How to create a virtual environment in Python

Creating a Python virtual environment before installing project packages keeps dependency experiments, console scripts, and interpreter paths out of the base runtime. That separation matters when one project needs a package set that should not affect the operating system, editor integrations, automation jobs, or other repositories on the same host.

The built-in venv module creates a directory such as .venv with its own Python executable, activation scripts, private site-packages tree, and a pyvenv.cfg file that records the base interpreter. Python bootstraps pip by default unless --without-pip is used, and current releases also add a Git ignore file inside the environment by default.

The steps below use a POSIX shell with python3 and create .venv from the project root. If a Debian or Ubuntu interpreter reports that ensurepip is unavailable, install the matching python3-venv package first. On Windows, use py -m venv .venv and the scripts under .venv\Scripts, and recreate the environment instead of copying or moving it because installed scripts keep absolute interpreter paths.

Steps to create a Python virtual environment:

  1. Change to the project directory where the virtual environment should be created.
    $ cd ~/inventory-service

    Keeping the environment inside the project directory makes it easier to pair the interpreter with the correct source tree and dependency files.

  2. Confirm which Python interpreter will build the environment.
    $ python3 --version
    Python 3.14.4

    Use the same interpreter command that will run the project, such as python or py when python3 is not the local command name. Related: How to check Python version

  3. Create the virtual environment in a dedicated directory such as .venv.
    $ python3 -m venv .venv

    The command normally returns no output on success and bootstraps pip into the environment unless --without-pip is used.

    Add --upgrade-deps when the new environment should immediately update pip from PyPI instead of keeping only the bundled bootstrap version.

    If Debian or Ubuntu reports that ensurepip is unavailable, install the matching python3-venv package for that interpreter and rerun the command.

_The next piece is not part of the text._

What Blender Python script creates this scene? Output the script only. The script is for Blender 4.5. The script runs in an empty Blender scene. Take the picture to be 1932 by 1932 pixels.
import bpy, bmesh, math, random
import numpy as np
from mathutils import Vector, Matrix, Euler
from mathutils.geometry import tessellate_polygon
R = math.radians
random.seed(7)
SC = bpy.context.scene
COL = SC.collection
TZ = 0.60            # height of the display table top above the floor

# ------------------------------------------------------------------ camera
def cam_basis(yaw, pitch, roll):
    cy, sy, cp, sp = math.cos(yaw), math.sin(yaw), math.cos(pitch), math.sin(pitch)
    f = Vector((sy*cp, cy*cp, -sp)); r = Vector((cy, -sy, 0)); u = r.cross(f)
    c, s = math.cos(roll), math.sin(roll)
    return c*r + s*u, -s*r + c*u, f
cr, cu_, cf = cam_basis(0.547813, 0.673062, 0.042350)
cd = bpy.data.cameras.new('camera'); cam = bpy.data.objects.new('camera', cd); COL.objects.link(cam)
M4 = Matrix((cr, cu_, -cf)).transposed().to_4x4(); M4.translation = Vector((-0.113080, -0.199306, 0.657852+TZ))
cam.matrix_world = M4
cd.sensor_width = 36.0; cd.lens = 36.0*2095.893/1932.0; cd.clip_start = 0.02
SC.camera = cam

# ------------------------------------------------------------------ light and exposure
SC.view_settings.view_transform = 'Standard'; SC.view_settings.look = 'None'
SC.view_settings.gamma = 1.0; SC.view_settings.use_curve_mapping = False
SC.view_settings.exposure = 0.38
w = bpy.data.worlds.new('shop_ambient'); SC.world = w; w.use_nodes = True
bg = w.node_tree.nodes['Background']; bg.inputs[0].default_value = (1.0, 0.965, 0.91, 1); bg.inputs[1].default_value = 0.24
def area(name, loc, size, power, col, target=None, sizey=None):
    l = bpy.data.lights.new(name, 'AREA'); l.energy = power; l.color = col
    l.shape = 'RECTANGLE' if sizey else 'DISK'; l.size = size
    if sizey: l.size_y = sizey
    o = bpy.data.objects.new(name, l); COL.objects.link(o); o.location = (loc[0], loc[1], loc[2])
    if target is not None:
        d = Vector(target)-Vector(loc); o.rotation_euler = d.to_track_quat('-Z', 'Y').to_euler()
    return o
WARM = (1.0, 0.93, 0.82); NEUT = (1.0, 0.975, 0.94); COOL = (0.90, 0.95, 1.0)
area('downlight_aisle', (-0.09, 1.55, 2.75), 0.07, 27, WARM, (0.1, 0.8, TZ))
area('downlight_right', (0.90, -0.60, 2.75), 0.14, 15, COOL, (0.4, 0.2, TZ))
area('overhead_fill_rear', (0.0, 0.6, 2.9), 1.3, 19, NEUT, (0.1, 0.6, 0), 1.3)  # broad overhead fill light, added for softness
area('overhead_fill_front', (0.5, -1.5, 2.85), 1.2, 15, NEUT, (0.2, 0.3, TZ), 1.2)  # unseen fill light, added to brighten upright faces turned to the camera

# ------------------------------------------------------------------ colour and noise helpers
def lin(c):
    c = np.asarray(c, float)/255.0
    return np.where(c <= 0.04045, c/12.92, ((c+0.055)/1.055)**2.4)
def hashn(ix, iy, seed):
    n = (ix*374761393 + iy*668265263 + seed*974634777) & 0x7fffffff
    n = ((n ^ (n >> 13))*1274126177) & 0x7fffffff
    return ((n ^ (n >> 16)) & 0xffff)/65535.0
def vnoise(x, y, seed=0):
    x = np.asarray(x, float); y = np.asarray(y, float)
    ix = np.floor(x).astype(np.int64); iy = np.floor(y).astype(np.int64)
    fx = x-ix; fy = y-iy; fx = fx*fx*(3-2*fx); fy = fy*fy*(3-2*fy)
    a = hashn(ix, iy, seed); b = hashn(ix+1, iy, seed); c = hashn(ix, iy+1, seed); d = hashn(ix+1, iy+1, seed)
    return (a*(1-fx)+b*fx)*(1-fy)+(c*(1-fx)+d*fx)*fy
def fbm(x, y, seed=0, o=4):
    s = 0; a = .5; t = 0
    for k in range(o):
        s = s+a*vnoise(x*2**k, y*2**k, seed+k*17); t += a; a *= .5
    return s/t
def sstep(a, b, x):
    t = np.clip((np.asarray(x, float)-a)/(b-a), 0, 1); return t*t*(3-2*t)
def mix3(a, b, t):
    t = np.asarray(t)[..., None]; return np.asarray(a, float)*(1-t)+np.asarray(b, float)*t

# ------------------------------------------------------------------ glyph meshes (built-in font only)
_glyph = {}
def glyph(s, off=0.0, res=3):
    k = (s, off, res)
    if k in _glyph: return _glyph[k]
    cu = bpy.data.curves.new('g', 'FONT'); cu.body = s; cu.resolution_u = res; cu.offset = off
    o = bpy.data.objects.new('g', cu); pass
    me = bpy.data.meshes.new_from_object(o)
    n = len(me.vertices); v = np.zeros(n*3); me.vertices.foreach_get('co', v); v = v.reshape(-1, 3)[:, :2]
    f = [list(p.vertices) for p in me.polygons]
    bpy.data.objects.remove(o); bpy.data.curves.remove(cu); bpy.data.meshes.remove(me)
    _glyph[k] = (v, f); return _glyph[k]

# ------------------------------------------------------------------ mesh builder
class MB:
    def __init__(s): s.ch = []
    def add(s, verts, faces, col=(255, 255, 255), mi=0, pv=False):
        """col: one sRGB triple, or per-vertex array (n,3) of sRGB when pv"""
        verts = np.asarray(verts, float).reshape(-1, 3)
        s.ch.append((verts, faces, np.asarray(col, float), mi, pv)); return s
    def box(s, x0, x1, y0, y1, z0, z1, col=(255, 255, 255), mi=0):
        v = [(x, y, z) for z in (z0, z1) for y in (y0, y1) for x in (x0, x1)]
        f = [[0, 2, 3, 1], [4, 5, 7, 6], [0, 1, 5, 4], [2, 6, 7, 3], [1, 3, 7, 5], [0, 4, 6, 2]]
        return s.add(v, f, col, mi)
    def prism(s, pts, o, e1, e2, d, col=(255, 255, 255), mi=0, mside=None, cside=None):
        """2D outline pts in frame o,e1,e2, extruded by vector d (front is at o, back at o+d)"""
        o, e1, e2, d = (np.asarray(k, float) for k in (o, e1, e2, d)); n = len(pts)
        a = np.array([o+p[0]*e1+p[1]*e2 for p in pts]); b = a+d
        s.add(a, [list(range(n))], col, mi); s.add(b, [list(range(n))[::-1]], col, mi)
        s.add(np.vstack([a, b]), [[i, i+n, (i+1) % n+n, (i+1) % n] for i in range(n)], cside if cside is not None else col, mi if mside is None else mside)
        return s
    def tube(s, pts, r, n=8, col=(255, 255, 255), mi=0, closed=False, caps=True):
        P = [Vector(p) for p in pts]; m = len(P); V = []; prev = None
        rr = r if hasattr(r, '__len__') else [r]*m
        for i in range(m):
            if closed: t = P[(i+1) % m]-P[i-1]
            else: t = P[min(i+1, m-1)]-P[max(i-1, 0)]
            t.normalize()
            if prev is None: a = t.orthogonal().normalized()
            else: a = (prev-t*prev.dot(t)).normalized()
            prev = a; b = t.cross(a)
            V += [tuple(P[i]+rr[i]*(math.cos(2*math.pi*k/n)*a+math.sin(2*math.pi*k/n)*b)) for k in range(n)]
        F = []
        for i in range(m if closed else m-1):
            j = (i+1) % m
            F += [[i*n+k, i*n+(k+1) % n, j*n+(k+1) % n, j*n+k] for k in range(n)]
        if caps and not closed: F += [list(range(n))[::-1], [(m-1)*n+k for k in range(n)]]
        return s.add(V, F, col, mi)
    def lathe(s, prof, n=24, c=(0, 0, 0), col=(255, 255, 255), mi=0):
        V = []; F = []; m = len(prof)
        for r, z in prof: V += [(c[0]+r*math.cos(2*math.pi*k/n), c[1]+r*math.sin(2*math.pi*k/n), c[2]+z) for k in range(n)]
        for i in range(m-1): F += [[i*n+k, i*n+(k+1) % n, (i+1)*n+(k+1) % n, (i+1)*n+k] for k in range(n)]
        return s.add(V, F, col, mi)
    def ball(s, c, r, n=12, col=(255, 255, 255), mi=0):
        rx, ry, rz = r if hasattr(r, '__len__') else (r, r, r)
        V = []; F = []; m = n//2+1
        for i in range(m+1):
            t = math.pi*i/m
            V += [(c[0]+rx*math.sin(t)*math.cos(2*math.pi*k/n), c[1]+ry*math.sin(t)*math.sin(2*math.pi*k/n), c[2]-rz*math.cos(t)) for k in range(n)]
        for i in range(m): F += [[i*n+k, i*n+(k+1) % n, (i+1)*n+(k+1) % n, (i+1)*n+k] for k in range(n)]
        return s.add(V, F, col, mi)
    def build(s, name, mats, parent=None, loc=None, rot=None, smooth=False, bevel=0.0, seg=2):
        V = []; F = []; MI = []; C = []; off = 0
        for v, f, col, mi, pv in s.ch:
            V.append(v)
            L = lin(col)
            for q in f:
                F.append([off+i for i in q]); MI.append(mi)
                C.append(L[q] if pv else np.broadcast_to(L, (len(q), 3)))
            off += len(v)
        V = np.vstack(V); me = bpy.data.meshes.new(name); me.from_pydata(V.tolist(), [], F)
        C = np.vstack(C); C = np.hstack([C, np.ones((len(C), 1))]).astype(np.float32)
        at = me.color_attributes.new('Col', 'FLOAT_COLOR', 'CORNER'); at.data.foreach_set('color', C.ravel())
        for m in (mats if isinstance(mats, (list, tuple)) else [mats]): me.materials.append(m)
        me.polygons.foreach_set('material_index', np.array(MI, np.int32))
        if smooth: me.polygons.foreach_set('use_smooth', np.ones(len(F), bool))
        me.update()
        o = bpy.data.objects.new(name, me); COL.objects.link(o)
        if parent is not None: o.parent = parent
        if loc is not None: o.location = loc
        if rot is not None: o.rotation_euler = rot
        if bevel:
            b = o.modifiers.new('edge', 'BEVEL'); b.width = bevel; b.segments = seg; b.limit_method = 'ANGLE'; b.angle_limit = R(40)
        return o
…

  4. Inspect the new environment directory to confirm the expected files were created.
    $ ls -A .venv
    .gitignore
    bin
    include
    lib
    lib64
    pyvenv.cfg

    Current Python releases create a .gitignore file in the environment by default; use --without-scm-ignore-files if that behavior is not wanted. On Windows, the scripts and interpreter are created under .venv\Scripts instead of .venv/bin.

  5. Review the pyvenv.cfg file to verify which base interpreter created the environment and whether system packages are isolated.
    $ cat .venv/pyvenv.cfg
    home = /usr/bin
    include-system-site-packages = false
    version = 3.14.4
    executable = /usr/bin/python3.14
    command = /usr/bin/python3 -m venv /home/ops/inventory-service/.venv

    The exact home and executable paths depend on how the base interpreter was installed, but include-system-site-packages = false remains the default isolated mode. Use --system-site-packages only when the environment must inherit packages from the base interpreter.

  6. Verify that the new environment owns its bundled pip without activating the shell.
    $ ./.venv/bin/python -m pip --version
    pip 25.1.1 from /home/ops/inventory-service/.venv/lib/python3.14/site-packages/pip (python 3.14)

    The path after from should point inside the new .venv directory.

  7. Confirm that the interpreter is running from the virtual environment.
    $ ./.venv/bin/python -c 'import sys; print(sys.prefix != sys.base_prefix)'
    True

    A True result is the standard interpreter-level check that the running Python process is using a virtual environment instead of the base interpreter.